Arbeit&Wirtschaft: Bedeutet die Sozialversicherungsreform der Bundesregierung langfristig einen Angriff auf den Sozialstaat?
Alois Stöger: Das ist keine Reform! Das, was hier vorgetragen wurde, hat mit dem Begriff von „Reform“ nichts zu tun. Das ist die bewusste Verhinderung eines funktionierenden Sozialstaates. An der Vorgangsweise, wie der Gesetzesvorschlag gemacht wurde, kann man ablesen: Man will keinen Sozialstaat haben, man erkennt in keiner Weise die Wirkung des Sozialstaates auf die Demokratie, und man will auch die interne Demokratie innerhalb der Sozialversicherung beenden. Das ist das Konzept, das dahintersteckt. Ein autoritäres Staatskonzept und eine klare Bevormundung der Arbeitnehmerinnen und Arbeitnehmer durch die Arbeitgeber. Vom betriebswirtschaftlichen Gesichtspunkt ist das die stümperhafteste Form einer Zusammenführung von Institutionen.
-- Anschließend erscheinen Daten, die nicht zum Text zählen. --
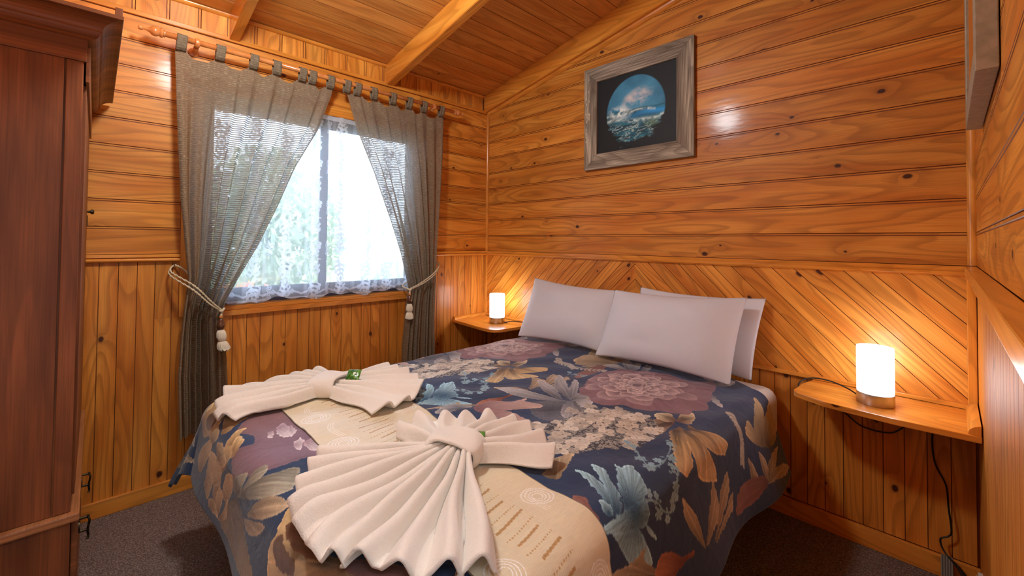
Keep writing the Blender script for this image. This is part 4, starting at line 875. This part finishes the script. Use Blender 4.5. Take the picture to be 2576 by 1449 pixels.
# label tag on cord
tag=thing('cable_tag',(2.685,-.05,.05),'grey striped paper tag hanging off the black cord low by the outlet','tag')
mt,nt,out=newmat('grey_tag_with_stripes'); N=NT(nt); bs=N.n('BsdfPrincipled'); tc=N.n('TexCoord').outputs['Object']; sp=N.n('SeparateXYZ'); N.l(tc,sp.inputs[0]); w_=N.math('SINE',N.math('MULTIPLY',sp.outputs[0],900.)); N.l(N.mix(N.mapr(w_,-.2,.2),L4((150,148,138)),L4((96,95,88))),bs.inputs['Base Color']); bs.inputs['Roughness'].default_value=.7; N.l(bs.outputs[0],out.inputs[0])
box('tag_sheet',(2.668,-.047,.022),(2.700,-.0455,.102),mt,tag,bev=.0004)
# plug and outlet
pl=thing('power_plug',(2.75,-.16,.10),'black angled plug in the white outlet at the bottom right','plug')
V=spline([(2.70,-.066,.098),(2.715,-.09,.094),(2.728,-.12,.088),(2.74,-.15,.08)],4)
tube('plug_neck',V,[.004+.0075*i/(len(V)-1) for i in range(len(V))],M_black,pl,seg=12)
lathe('plug_body',[(.012,-.035),(.019,-.03),(.0215,-.012),(.0215,-.004)],(2.7585,-.165,.082),M_black,pl,axis='X',seg=24)
ou=thing('power_outlet',(RW-.004,-.20,.085),'white plastic double power outlet low on the right wall','outlet')
box('cover_plate',(RW-.012,-.275,.028),(RW+.002,-.14,.135),M_white,ou,bev=.004)
for i in range(2): box('switch',(RW-.017,-.262+.1*i,.11),(RW-.011,-.25+.1*i,.125),M_white,ou,bev=.002)
# ============================================================ PICTURES
def frame4(name,cx,cz,w,h,fw,t,y0,label,mat,artfn,parent=None):
    root=thing('framed_picture',(cx,y0,cz),label,'picture')
    x0,x1,z0,z1=cx-w/2,cx+w/2,cz-h/2,cz+h/2
    for poly,g in (([(x0,z0),(x1,z0),(x1-fw,z0+fw),(x0+fw,z0+fw)],0),([(x0,z1),(x0+fw,z1-fw),(x1-fw,z1-fw),(x1,z1)],0),([(x0,z0),(x0+fw,z0+fw),(x0+fw,z1-fw),(x0,z1)],2),([(x1,z0),(x1,z1),(x1-fw,z1-fw),(x1-fw,z0+fw)],2)):
        prism('frame_rail',poly,y0-t,y0-.002,mat,root,bev=.0015,grain=g,axis=1)
    return root
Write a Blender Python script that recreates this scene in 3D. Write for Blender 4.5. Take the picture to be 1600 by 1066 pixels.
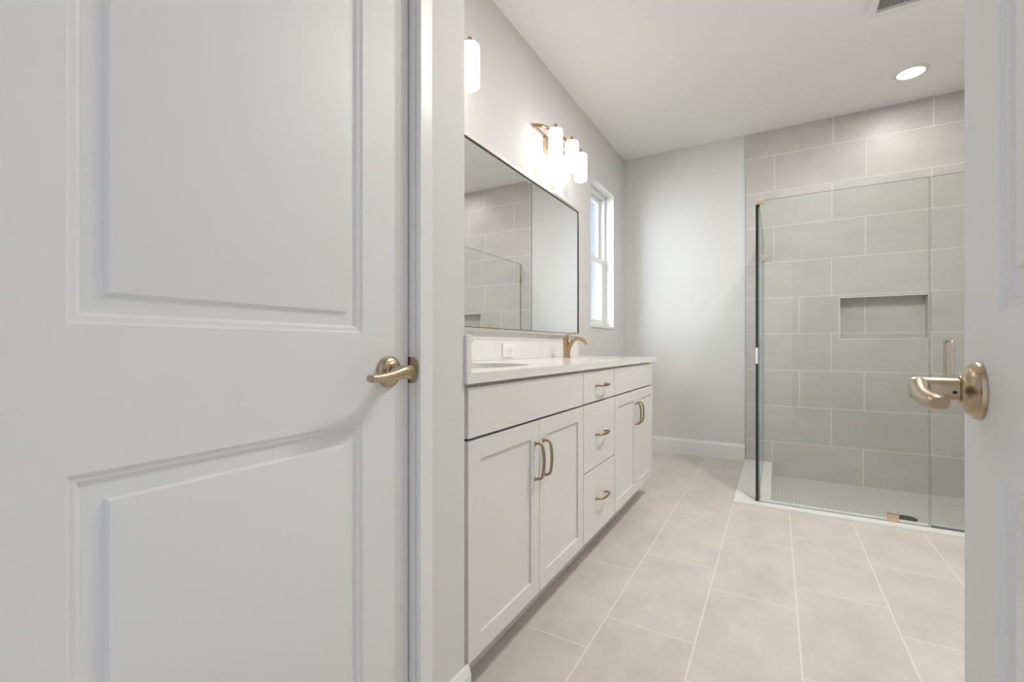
import bpy, bmesh, math, random
from mathutils import Vector, Matrix
random.seed(7)
S = bpy.context.scene
for o in list(bpy.data.objects): bpy.data.objects.remove(o)
C = S.collection
PI = math.pi

# ------------------------------------------------------------------ camera
cam = bpy.data.cameras.new('camera'); camo = bpy.data.objects.new('camera', cam); C.objects.link(camo)
camo.location = (0, 0, .961); camo.rotation_euler = (PI/2, 0, math.radians(30.23))
cam.sensor_width = 36; cam.lens = 36*708.7/1600; cam.shift_y = 8.9/1600; cam.clip_start = .01
S.camera = camo
# ------------------------------------------------------------------ sky, exposure
S.view_settings.view_transform = 'Standard'; S.view_settings.look = 'None'
S.view_settings.exposure = 0.0; S.view_settings.gamma = 1; S.view_settings.use_curve_mapping = False
LAMP = 4.6          # vanity shade emission
FILL2 = 12.0; FILL3 = 28.0; CAN = 3.4          # power (W) of two added fill lights and the shower ceiling light
SKY = 0.95           # sky strength
world = bpy.data.worlds.new('sky'); S.world = world; world.use_nodes = True
nt = world.node_tree; nt.nodes.clear()
wo = nt.nodes.new('ShaderNodeOutputWorld'); bg = nt.nodes.new('ShaderNodeBackground')
tc = nt.nodes.new('ShaderNodeTexCoord'); sx = nt.nodes.new('ShaderNodeSeparateXYZ'); cr = nt.nodes.new('ShaderNodeValToRGB')
el = cr.color_ramp.elements
el[0].position = 0.0; el[0].color = (.78, .78, .78, 1)
el[1].position = 1.0; el[1].color = (.80, .84, .90, 1)
for p, c in ((.47, (.88, .90, .93, 1)), (.51, (.92, .97, 1.03, 1)), (.545, (.88, .95, 1.03, 1)), (.59, (.64, .79, 1.03, 1)), (.66, (.56, .73, 1.0, 1)), (.72, (.80, .85, .94, 1))):
    e = el.new(p); e.color = c
mr = nt.nodes.new('ShaderNodeMapRange'); mr.inputs[1].default_value = -1; mr.inputs[2].default_value = 1
nt.links.new(tc.outputs['Generated'], sx.inputs[0]); nt.links.new(sx.outputs['Z'], mr.inputs[0]); nt.links.new(mr.outputs[0], cr.inputs[0])
nt.links.new(cr.outputs[0], bg.inputs[0]); bg.inputs[1].default_value = SKY; nt.links.new(bg.outputs[0], wo.inputs[0])

dl = bpy.data.lights.new('daylight', 'AREA'); dl.shape = 'RECTANGLE'; dl.size = 1.4; dl.size_y = 1.8; dl.energy = 100; dl.color = (.84, .91, 1)
dlo = bpy.data.objects.new('daylight', dl); C.objects.link(dlo); dlo.location = (-2.5, 2.55, 2.05)   # open sky outside the window
dlo.rotation_euler = (Vector((-1.30, 3.75, 1.75)) - Vector((-2.5, 2.55, 2.05))).to_track_quat('-Z', 'Y').to_euler()

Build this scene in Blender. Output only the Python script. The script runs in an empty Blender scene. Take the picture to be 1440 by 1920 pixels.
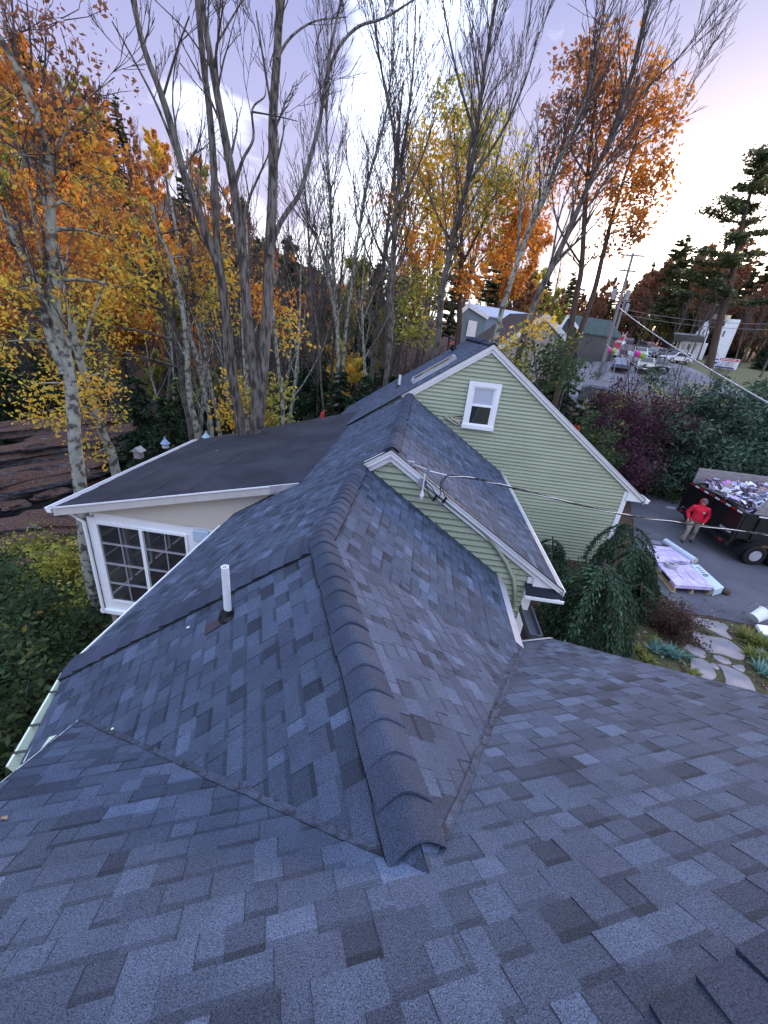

An der Vorgangsweise, wie der Gesetzesvorschlag gemacht wurde, kann man ablesen: Man will keinen Sozialstaat haben, man erkennt in keiner Weise die Wirkung des Sozialstaates auf die Demokratie, und man will auch die interne Demokratie innerhalb der Sozialversicherung beenden.
Aus sozialrechtlicher Sicht, aber auch aus verfassungsrechtlicher Sicht von einem Dutzend Experten wurden zahllose Bedenken an dem Entwurf geäußert. Das offiziell genannte Einsparungspotenzial wird ebenfalls stark angezweifelt. Warum, glauben Sie, geht die Regierung so vor, wenn so viele Bedenken in Richtung Gesetzeswidrigkeit am Tisch liegen?
Die Arbeitgeber bestellen, die Regierung setzt um, und die ArbeitnehmerInnen bezahlen – das ist das Grundproblem. Ich verstehe auch die Arbeitgeber nicht, weil sich gegenüber der Mehrheit der Unternehmer nur ganz wenige durchgesetzt haben. Nämlich die, die das größte Einkommen haben und in der Industriellenvereinigung sitzen.